Негативное восприятие «провинции» как играющей «вторичную» роль в истории страны предопределило на долгие годы и восприятие «провинциальной истории» как «немагистрального» направления в истории России, чего-то маргинального и потому не заслуживающего серьезного осмысления с теоретических высот исторической науки. К счастью, ситуация в последнее время заметно меняется, и как региональные, так и центральные издательства выпускают все большее количество литературы по истории регионов.

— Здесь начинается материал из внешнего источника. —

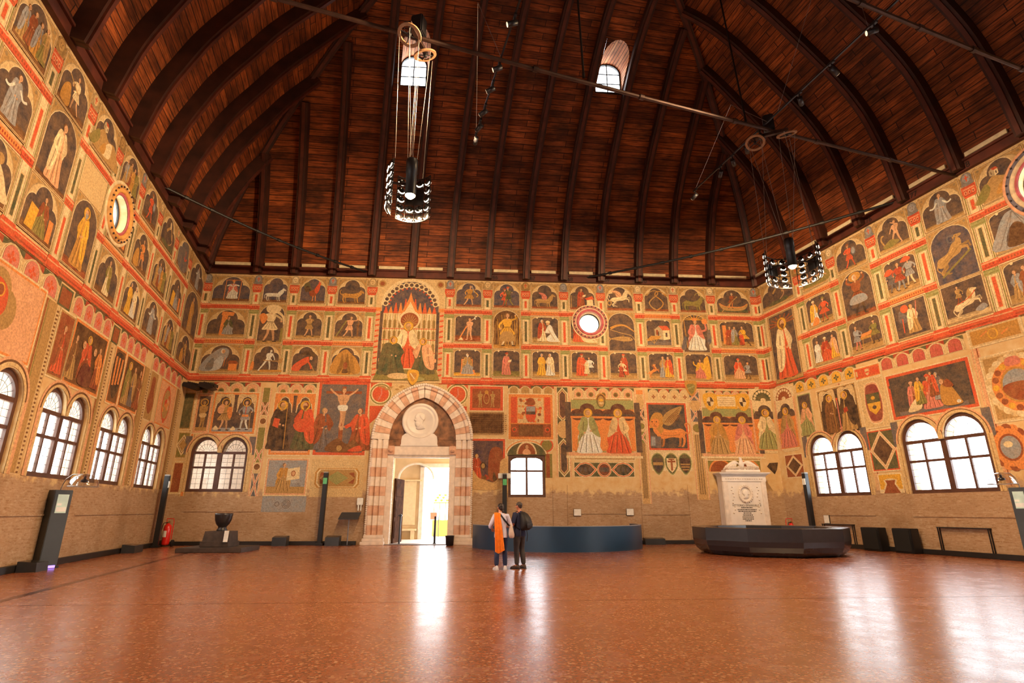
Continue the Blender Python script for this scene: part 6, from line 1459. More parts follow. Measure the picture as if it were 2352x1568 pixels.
def cartouche(f, big=True):
    for k in range(26): t = 2 * math.pi * k / 26; f.el(.40 * math.cos(t), .5 + .44 * math.sin(t), .075, .07, 'lcream' if k % 2 else 'cream')
    f.el(0, .5, .38, .42, 'orange')
    for k in range(18): t = 2 * math.pi * k / 18; f.el(.32 * math.cos(t), .5 + .36 * math.sin(t), .05, .05, 'rust' if k % 3 else 'gold')
    f.el(0, .5, .25, .28, 'ochre'); f.el(0, .5, .22, .25, 'grey'); f.blob([(-.22, .5), (0, .55), (.22, .5), (.18, .35), (0, .25), (-.18, .35)], 'rust'); f.blob([(-.1, .82), (.1, .82), (.08, .94), (-.08, .94)], 'pink')
box_panel('R', (10.25, 6.53), (12.1, (9.79, 4.34)[1]), 'ornate orange cartouche with grey and red oval', cartouche, border='cream', bg='tan', bw=.06)
box_panel('R', (10.06, 7.58), (11.7, (9.92, 6.97)[1]), 'painted wood grain panel with a round gold boss', lambda f: (f.el(-.1, .5, .34, .38, 'gold'), f.el(-.1, .5, .26, .3, 'ochre'), f.st([(-.4, .8), (-.9, .5)], .1, 'orange'), f.st([(.4, .3), (.9, .6)], .1, 'orange')), border='cream', bg='ochre', bw=.06)
P = Paint(wall_right, .012); q = (10.48, 3.49)
for k in range(16): t = 2 * math.pi * k / 16; P.ell(q[0] + .48 * math.cos(t), q[1] + .62 * math.sin(t), .16, .15, 'orange' if k % 2 else 'rust', 10)
P.ell(q[0], q[1], .5, .62, 'orange'); P.ell(q[0], q[1], .36, .44, 'rust'); P.ell(q[0], q[1], .3, .37, 'grey'); P.ell(q[0] - .05, q[1] + .1, .14, .1, 'lcream'); P.build('painted_medallion', wall_right, 'small orange cartouche with grey oval')
for a, b, l in ((4.15, 4.4, 'painted colonnette'), (5.28, 5.5, 'painted corner pilaster'), (10.0, 10.28, 'painted pilaster strip')):
    P = Paint(wall_right, .008); P.rect(a, 2.3, b, 6.95, 'peach'); P.rect(a + .04, 2.3, a + .08, 6.95, 'cream'); P.rect(b - .09, 2.3, b - .05, 6.95, 'rust'); P.build('fresco_band', wall_right, l + ' of the right wall')
for key, lst in (('R', WIN['R'][:2]), ('B', WIN['B'])):
    for i, (a, b) in enumerate(lst):
        P = Paint(WALLS[key], .014); z0, zs, zt = ZW[key]; sm = (a + b) / 2
        P.rect(a - .3, zs - .1, a, zt + .02, 'slate'); P.rect(b, zs - .1, b + .3, zt + .02, 'slate')
        for x0, x1 in ((a, sm), (sm, b)):
            c, r = (x0 + x1) / 2, (x1 - x0) / 2; kx = 1.0
            for r0, r1, cc in ((.0, .10, 'cream'), (.10, .13, 'line'), (.13, .2, 'peach')):
                n = 18; y = P.y
                for k in range(n):
                    t, u = math.pi * k / n, math.pi * (k + 1) / n; P.y = y
                    g = lambda rr, t: (c + (r + rr) * math.cos(t), zs + (zt - zs + rr) * math.sin(t))
                    P.poly([g(r0, t), g(r1, t), g(r1, u), g(r0, u)], cc)
        for k in (-1, 1):
            x = a if k < 0 else b; P.rect(min(x, x + k * .2), z0, max(x, x + k * .2), zs, 'cream'); P.rect(min(x + k * .06, x + k * .09), z0, max(x + k * .06, x + k * .09), zs, 'tan')
        P.build('painted_moulding', WALLS[key], 'painted moulding round the double window ' + ('beside the pedestal' if key == 'B' else ('near the corner', 'by the dome')[i]))
# shallow blind recess lines in the brick below the frescoes
def seam(key, pts, label):
    m = MB(); m.prism(pts, -.012, .0); return m.build('plaster_ledge', M_WALL, WALLS[key])
M_LINE = mat('mortar_shadow', paint('#8A5A34'), .95)
for key, segs in (('R', ((2.2, 5.0, 1.32), (6.6, 10.3, 1.30))), ('B', ((18.6, 21.8, 1.36), (22.2, 24.5, 1.32), (.8, 4.0, 1.45))), ('L', ((-8.9, -1.5, 1.36), (-13.5, -9.3, 1.36)))):
    for a, b, z in segs:
        m = MB(); m.box((a, -.03, z), (b, .02, z + .05)); m.build('brick_ledge', M_WALL, WALLS[key])
for a in (16.0 + 1.85, 18.55, 22.15, 24.5):
    m = MB(); m.box((a, -.035, .2), (a + .06, .02, 2.7)); m.build('brick_edge', M_WALL, WALLS['B'])

# ------------------------------------------------------------------ the portal
door = tag(empty('door_1', matrix=FRAMES['B'] @ Matrix.Translation(((DOOR[0] + DOOR[1]) / 2, 0, 0))), 'pointed portal of banded pink and white stone', kind='structure')
DW = (DOOR[1] - DOOR[0]) / 2; c0 = (DOOR[0] + DOOR[1]) / 2
SPR = (9.09, 4.79)[1]                                             # springing of the pointed arch
XO, XI = ((13.72, 1.95)[0] - (8.90, 1.95)[0]) / 2, ((12.87, 4.81)[0] - (9.66, 4.79)[0]) / 2
APO, API = (11.27, 7.49)[1], (11.30, 6.87)[1]
def pointed(x, apex, t):
    """right half of a pointed arch of half width x: t 0 at the springing, 1 at the apex"""
    h = apex - SPR; r = (x * x + h * h) / (2 * x); a = math.asin(min(1, h / r)) * t
    return (x - r + r * math.cos(a), SPR + r * math.sin(a))
M_W2 = mat('white_stone', (.72, .61, .51), .6, var=.12, scale=5)
NV = 11
for k in (-1, 1):
    for i in range(NV):                                            # voussoirs, banded
        m = MB(); t0, t1 = i / NV, (i + 1) / NV - .004; n = 4
        rows = []
        for xo, ap, y in ((XI, API, -.02), (XI, API, -.16), (XI + (XO - XI) * .33, API + (APO - API) * .33, -.22), (XI + (XO - XI) * .62, API + (APO - API) * .62, -.22), (XI + (XO - XI) * .70, API + (APO - API) * .70, -.30), (XO - .10, APO - .08, -.32), (XO - .10, APO - .08, .0)):
            rows.append([(k * pointed(xo, ap, t0 + (t1 - t0) * j / n)[0], y, pointed(xo, ap, t0 + (t1 - t0) * j / n)[1]) for j in range(n + 1)])
        m.loft(rows, cap=False, closed=False)
        m.build('voussoir', M_PINK if i % 2 else M_W2, door)
    m = MB()
    for i in range(34):                                            # carved leaf crest along the outer edge
        t = (i + .5) / 34; x, z = pointed(XO - .04, APO, t); m.lathe([(.0, -.09), (.07, -.05), (.09, 0), (.06, .06), (0, .08)], (k * x, -.28, z), 7)
    m.build('carved_crest', M_MARBLE2, door)
    # jamb: banded blocks with a roll moulding and spiral outer shaft
    zs = [.42 + (SPR - .42) * i / 10 for i in range(11)]
    for i in range(10):
        m = MB(); xi, xo = XI + .02, XO - .02
        f = lambda a: k * (xi + (xo - xi) * a)
        prof = [(f(0), .0), (f(0), -.16), (f(.30), -.2), (f(.36), -.13), (f(.42), -.2), (f(.62), -.24), (f(.68), -.15), (f(.74), -.24), (f(.9), -.30), (f(1), -.26), (f(1), .0)]
        m.loft([[(x, y, zs[i]) for x, y in prof], [(x, y, zs[i + 1] - .006) for x, y in prof]]); m.build('jamb_block', M_PINK if i % 2 == 0 else M_W2, door)
    m = MB()
    for i in range(46): m.lathe([(0, -.055), (.05, -.02), (.06, .02), (0, .06)], (k * (XO + .0), -.24, .45 + i * (SPR - .45) / 46), 6)
    m.build('carved_crest', M_MARBLE2, door)
    m = MB()
    for z0, z1, g in ((0, .16, .16), (.16, .30, .10), (.30, .44, .05)): m.box((k * (XI - g * .6), -.30 - g, z0), (k * (XO + g), .0, z1), .02)
    m.build('plinth', M_W2, door)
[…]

Выбирая в качестве объекта изучения определенный регион или какие-то аспекты его истории, исследователи вполне обоснованно сравнивают свой объект с соседними или близкими и нередко подчеркивают их общие, «типические черты». Выявление общих, «родовых» черт, характерных для различных «нестоличных» регионов страны и позволяющих говорить об особом культурном контексте русской провинции, дает плодотворные результаты, если используется наряду с другими подходами, накопленными в результате развития такого научного направления, как локальная или региональная история. Этот подход, однако, нередко используется в работах, авторы которых видят свою задачу в поиске и «открытии» в изучаемом регионе подтверждений процессам, которые протекали в рамках «большой» истории России, — проникновения в провинцию идей Просвещения, распространения в регионе культуры и образования, развития капиталистических отношений и так далее. В подобных исследованиях объектом являются процессы истории макроуровня, нашедшие свое воплощение на уровне локальном. Данный подход свойствен не только и даже не столько краеведческим работам, сколько «историям» отдельных регионов, продолжающим традицию советской исторической науки, хотя авторы подобных работ нередко обозначают дисциплину, в рамках которой они написаны, как регионоведение, локальная история и тому подобное, сознательно отделяясь от краеведения.